A Review of the Prospect and Challenges for Developing and Marketing a Brayton-Cycle Based Power Genset Gas-Turbine Using Supercritical CO2: Part I — The General System Challenges

Abstract

Abstract Around the 1960s, the proposal of the supercritical dioxide (s-CCO2) power-cycle was first introduced; however, because of various obstacles, the development was slow at that time. With current worldwide emission and power problems, the s-CO2 power cycle has regained more attention because of its unique properties as a working fluid for power-cycle, and zero-emission potential. Each s-CO2 power cycle requires various components for compression, expansion, and heat exchange operation.
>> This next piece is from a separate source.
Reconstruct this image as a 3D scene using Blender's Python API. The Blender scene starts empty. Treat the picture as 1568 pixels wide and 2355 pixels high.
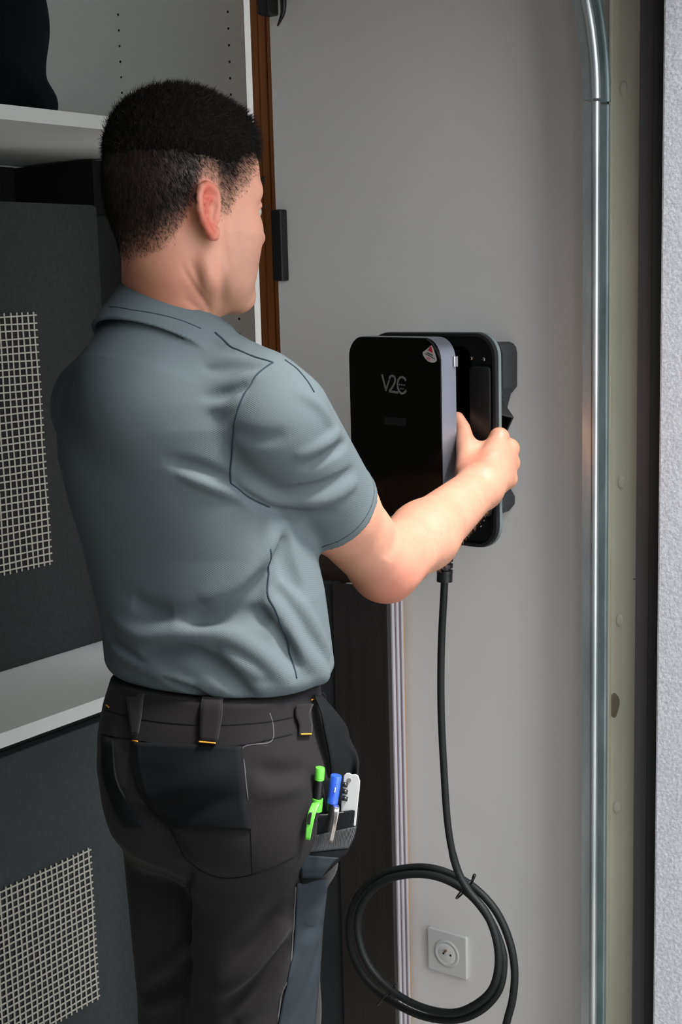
import bpy, bmesh, math, random
import numpy as np
from mathutils import Vector, Matrix
from mathutils.bvhtree import BVHTree
random.seed(7); RNG = np.random.default_rng(7)
sc = bpy.context.scene
C = sc.collection

# ------------------------------------------------------------------ camera
IW, IH, FPX = 1568.0, 2355.0, 3200.0
CAMH = 1.60
PITCH = math.atan(523/3200); ROLL = math.radians(1.52); AZ = math.radians(54.5)
Fh = np.array([-math.cos(AZ), math.sin(AZ), 0.0])        # horizontal view direction
Rh = np.array([math.sin(AZ), math.cos(AZ), 0.0])
fw = Fh*math.cos(PITCH) + np.array([0, 0, -math.sin(PITCH)])
u0 = np.cross(Rh, fw)
rt = Rh*math.cos(ROLL) - u0*math.sin(ROLL)
up = u0*math.cos(ROLL) + Rh*math.sin(ROLL)
CAM = np.array([0, 0, CAMH])
cam_d = bpy.data.cameras.new('camera'); cam = bpy.data.objects.new('camera', cam_d); C.objects.link(cam)
cam_d.sensor_fit = 'VERTICAL'; cam_d.sensor_height = 24; cam_d.lens = FPX/IH*24; cam_d.clip_start = .05
M4 = Matrix([[rt[i], up[i], -fw[i], CAM[i]] for i in range(3)] + [[0, 0, 0, 1]])
cam.matrix_world = M4
sc.camera = cam
def ray(px, py):
    return fw + rt*((px-IW/2)/FPX) - up*((py-IH/2)/FPX)
def V(px, py, H):                       # world point seen at a pixel, H metres ahead (horizontal)
    r = ray(px, py); return CAM + r*(H/np.dot(r, Fh))
def PY(px, py, y):                      # ... on the plane y = const
    r = ray(px, py); return CAM + r*(y/r[1])
def PX(px, py, x):
    r = ray(px, py); return CAM + r*(x/r[0])
def proj(p):
    d = np.asarray(p) - CAM; z = d@fw
    return (IW/2 + FPX*(d@rt)/z, IH/2 - FPX*(d@up)/z)

# ------------------------------------------------------------------ light, exposure
w = bpy.data.worlds.new('overcast_sky'); sc.world = w; w.use_nodes = True
bg = w.node_tree.nodes['Background']; bg.inputs[0].default_value = (.93, .965, 1.0, 1); bg.inputs[1].default_value = SKY = 3.2
sl = bpy.data.lights.new('sun', 'SUN'); so = bpy.data.objects.new('sun', sl); C.objects.link(so)
sl.energy = 5.4; sl.angle = math.radians(9); sl.color = (1, .97, .93)
SUNDIR = Vector((.50, .03, .86)).normalized()
so.rotation_euler = SUNDIR.to_track_quat('Z', 'Y').to_euler(); so.location = (3, -1, 4)
sc.view_settings.view_transform = 'Standard'; sc.view_settings.look = 'None'
sc.view_settings.gamma = 1; sc.view_settings.use_curve_mapping = False
sc.view_settings.exposure = 0.5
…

Among various working fluid, s-CO2 has four significant advantages favorable for developers: 1. Relatively low and achievable critical conditions (∼7.3Mpa, ∼31°C). 2. The high density (∼400kg/m3) results in a very compact turbomachinery design. 3. The low dynamic-viscosity of s-CO2 can reduce the overall flow friction loss. 4. Low compressibility value which can reduce the overall system compression works. All these advantages make the s-CO2 the perfect working fluid for next-generation high-efficiency power-cycle design. This paper in two parts reviews the s-CO2 cycle technologies for power generation and critically assesses the recent challenges and development status. This paper, Part I, focuses on the general cycle concepts, thermodynamic properties, materials selection, and other components considerations.